Pour l’heure, son positionnement sur la Syrie et la Russie ne semble pas handicaper sa dynamique même si cela fait débat notamment chez ses partenaires. Chez certains communistes ou à Ensemble (troisième force de l’ex-Front de gauche), ses positions sur le sujet sont critiquées, parfois même publiquement, mais cela n’a pas empêché ces deux forces de la gauche radicale de soutenir sa campagne.

Jonathan : La candidature de Yannick Jadot est-elle certaine ou un ralliement à Mélenchon est-il envisageable ? De la même façon, si Valls gagne la primaire, peut-on imaginer Hamon ou Montebourg soutenir Mélenchon plutôt que le candidat PS ?

Il est peu probable que s’il n’avait pas ses signatures, Jadot rallierait la campagne de Mélenchon. Il y a effectivement des écologistes qui ont décidé de soutenir le candidat de La France insoumise comme le député EELV Sergio Coronado. Noël Mamère, député écologiste de Gironde, s’est également affiché avec Mélenchon et indiqué qu’il pourrait voter pour lui-même s’il a atténué par la suite ses propos. En 2012, Nicolas Hulot avait lui voté pour celui qui était alors le candidat du Front de gauche.

Mais je ne crois pas qu’EELV en tant que parti le rejoigne car de grosses différences subsistent entre eux sur l’Europe ou le fédéralisme. Quant à Hamon ou Montebourg, cela semble aussi compliqué, chacun s’étant engagé à soutenir le vainqueur de la primaire.

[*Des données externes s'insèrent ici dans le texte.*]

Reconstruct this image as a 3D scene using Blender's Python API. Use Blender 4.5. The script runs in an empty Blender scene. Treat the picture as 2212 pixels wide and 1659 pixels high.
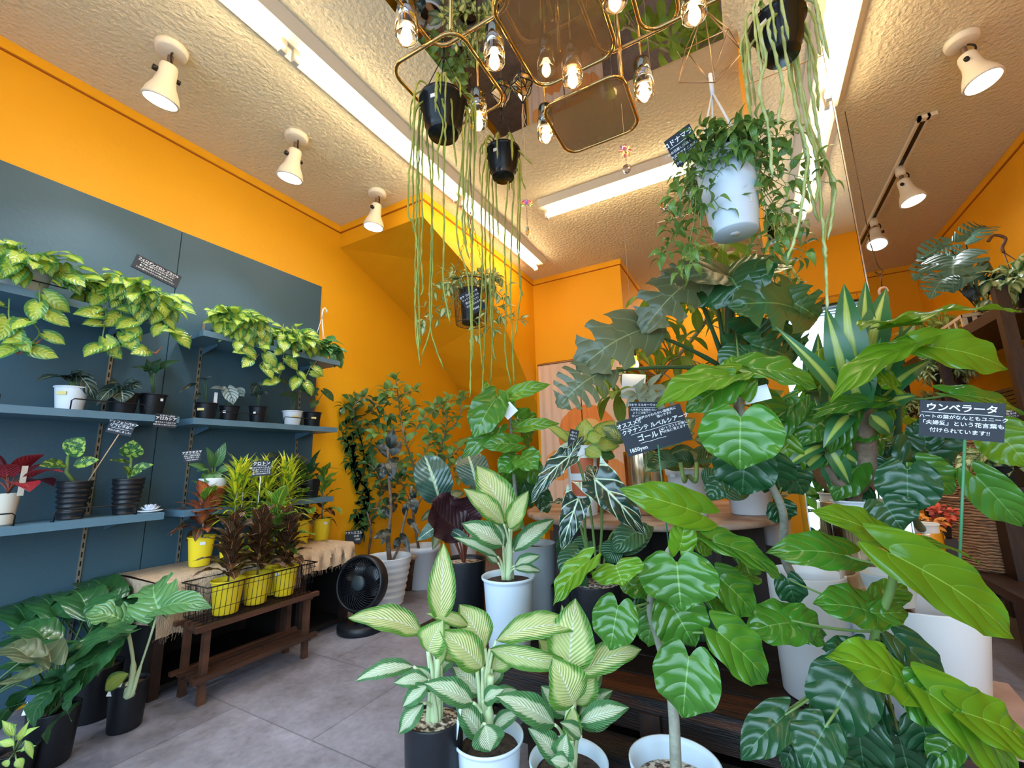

Rabcor : Pensez-vous vraiment que Mélenchon laissera un espace aux militant(e)s du PCF ? Un accord est-il possible entre le PCF et Mélenchon pour les législatives ?

La question des législatives constitue une réelle difficulté entre Mélenchon et le PCF. Les communistes ne souhaitent pas rejoindre le cadre de La France insoumise qu’ils jugent trop rigide. Ils refusent en outre de signer la charte des législatives qui comprend notamment une association de financement unique, ce qui est inacceptable pour le PCF.

Pour l’instant, chacun campe sur ses positions et investit ses candidats de son côté. Ce qui n’augure rien de bon puisque l’on pourrait avoir, si rien ne change, des candidatures concurrentes dans chaque circonscription.